The DOHR VLE has yet to be validated with empirical research, however, researchers have conducted a study of the curriculum, including the VLE experience, and are currently analyzing the data. Preliminary results suggest that students experienced a strong sense of flow, acquired new historical knowledge about the NSHCC and African Nova Scotians, and built a sense of relationality to former NSHCC residents. Further data analysis will focus on assessing the degree to which the VR experience and the curriculum met its objectives, including improving students’ ability to build more just relations.

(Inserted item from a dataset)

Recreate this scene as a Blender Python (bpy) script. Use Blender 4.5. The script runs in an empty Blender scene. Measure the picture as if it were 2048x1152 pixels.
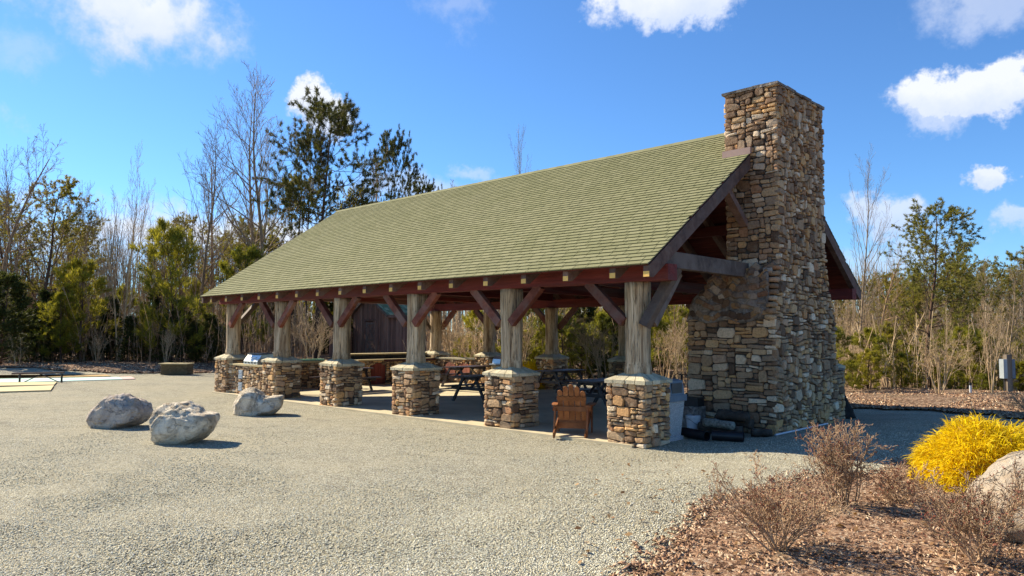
import bpy, bmesh, math, random
import numpy as np
from mathutils import Vector, Matrix, noise as mnoise

rnd = random.Random(7)
sc = bpy.context.scene
col = sc.collection

# ------------------------------------------------------------------ camera, sky, sun, exposure
CAM = np.array([7.335, -11.117, 2.0])
YAW, PITCH, ROLL, FPX = math.radians(133.606), math.radians(3.61), math.radians(0.264), 1470.46
FW = np.array([math.cos(YAW)*math.cos(PITCH), math.sin(YAW)*math.cos(PITCH), math.sin(PITCH)])
_r = np.cross(FW, [0, 0, 1.0]); _r /= np.linalg.norm(_r); _u = np.cross(_r, FW)
RT = _r*math.cos(ROLL) + _u*math.sin(ROLL)
UP = -_r*math.sin(ROLL) + _u*math.cos(ROLL)
cam_d = bpy.data.cameras.new('camera'); cam = bpy.data.objects.new('camera', cam_d); col.objects.link(cam)
cam.matrix_world = Matrix(((RT[0], UP[0], -FW[0], CAM[0]), (RT[1], UP[1], -FW[1], CAM[1]), (RT[2], UP[2], -FW[2], CAM[2]), (0, 0, 0, 1)))
cam_d.sensor_width = 36; cam_d.lens = FPX/2048*36; cam_d.clip_end = 3000; cam_d.clip_start = 0.1
sc.camera = cam

SUN_A, SUN_B = 1.35, 0.27                       # shadow displacement per metre of height, along x and y
sun_vec = Vector((-SUN_A, -SUN_B, 1.0)).normalized()
elev = math.asin(sun_vec.z); azim = math.atan2(sun_vec.x, sun_vec.y)   # azimuth from +Y clockwise
ld = bpy.data.lights.new('sun', 'SUN'); lo = bpy.data.objects.new('sun', ld); col.objects.link(lo)
ld.energy = 5.0; ld.angle = math.radians(0.5); ld.color = (1.0, 0.89, 0.70)
lo.rotation_euler = sun_vec.to_track_quat('Z', 'Y').to_euler()
sc.view_settings.view_transform = 'Standard'; sc.view_settings.look = 'None'
sc.view_settings.exposure = 1.02; sc.view_settings.gamma = 1.0
sc.view_settings.use_curve_mapping = False
sc.render.engine = 'CYCLES'

world = bpy.data.worlds.new('World'); sc.world = world; world.use_nodes = True
wt = world.node_tree; wt.nodes.clear()
world.cycles.sampling_method = 'MANUAL'; world.cycles.sample_map_resolution = 256


class NT:
    """tiny node helper"""
    def __init__(s, tree): s.t = tree
    def n(s, typ, **kw):
        nd = s.t.nodes.new(typ)
        ins = kw.pop('ins', {})
        for k, v in kw.items(): setattr(nd, k, v)
        for k, v in ins.items(): s.put(nd.inputs[k], v)
        return nd
    def put(s, sock, v):
        if isinstance(v, bpy.types.NodeSocket): s.t.links.new(v, sock)
        elif v is not None:
            if hasattr(sock, 'default_value'):
                try: sock.default_value = v
                except Exception: sock.default_value = (v[0], v[1], v[2], 1.0)
    def math(s, op, a, b=None, c=None, clamp=False):
        nd = s.t.nodes.new('ShaderNodeMath'); nd.operation = op; nd.use_clamp = clamp
        s.put(nd.inputs[0], a)
        if b is not None: s.put(nd.inputs[1], b)
        if c is not None: s.put(nd.inputs[2], c)
        return nd.outputs[0]
    def vmath(s, op, a, b=None, out=0):
        nd = s.t.nodes.new('ShaderNodeVectorMath'); nd.operation = op
        s.put(nd.inputs[0], a)
        if b is not None: s.put(nd.inputs[1], b)
        return nd.outputs['Value'] if op in ('DOT_PRODUCT', 'LENGTH') else nd.outputs[0]
    def noise(s, vec, scale, detail=4, rough=.6, dist=0, col=False):
        nd = s.n('ShaderNodeTexNoise', ins={'Vector': vec, 'Scale': scale, 'Detail': detail, 'Roughness': rough, 'Distortion': dist})
        return nd.outputs[1] if col else nd.outputs[0]
    def voro(s, vec, scale, feature='F1', out='Distance', rand=1.0):
        nd = s.n('ShaderNodeTexVoronoi', feature=feature, ins={'Vector': vec, 'Scale': scale, 'Randomness': rand})
        return nd.outputs[out]
    def ramp(s, fac, stops, interp='LINEAR'):
        nd = s.n('ShaderNodeValToRGB', ins={'Fac': fac}); cr = nd.color_ramp; cr.interpolation = interp
        while len(cr.elements) < len(stops): cr.elements.new(0.5)
        for e, (p, c) in zip(cr.elements, stops):
            e.position = p; e.color = (c[0], c[1], c[2], 1) if not isinstance(c, (int, float)) else (c, c, c, 1)
        return nd.outputs[0]
    def mix(s, fac, a, b, mode='MIX'):
        nd = s.n('ShaderNodeMix', data_type='RGBA', blend_type=mode)
        s.put(nd.inputs[0], fac); s.put(nd.inputs[6], a); s.put(nd.inputs[7], b)
        return nd.outputs[2]
    def scale(s, vec, xyz):
        nd = s.n('ShaderNodeMapping', ins={'Vector': vec, 'Scale': xyz}); return nd.outputs[0]
    def mr(s, v, a, b, c=0.0, d=1.0, smooth=False):
        nd = s.n('ShaderNodeMapRange'); nd.interpolation_type = 'SMOOTHSTEP' if smooth else 'LINEAR'
        s.put(nd.inputs[0], v)
        for i, x in enumerate((a, b, c, d)): s.put(nd.inputs[i+1], x)
        return nd.outputs[0]
    def link(s, a, b): s.t.links.new(a, b)


def pix_dir(px, py):
    d = FW + RT*(px-1024)/FPX - UP*(py-576)/FPX
    return d/np.linalg.norm(d)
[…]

Given the scarcity of research focused on VEs in history education, there are many fertile areas for future study. Research focused on how VEs are embedded in classroom-based curricula is most urgent. To date, most VE research has focused on digital historical games, but research is needed that investigates the opportunities and challenges that different VE types offer for teaching history. Designers have given the technical design of stand-alone VEs most of their attention, but the field has not yet applied pedagogical design practices to VEs (Fowler, 2015). One of the significant advantages of considering VEs in the context of a blended in-person and virtual curriculum design is that it avoids technological determinism, where virtual experiences are “considered both a product and an outcome of technology” rather than an outcome of the ways designers manipulated the technologies (Baía Reis & Coelho, 2018, p. 1093). Envisioning VE as one learning activity in the context of a larger curriculum makes the technology secondary, and emphasizes the agency of educators to design and use the VE in ways that best serve their students and their pedagogical purposes.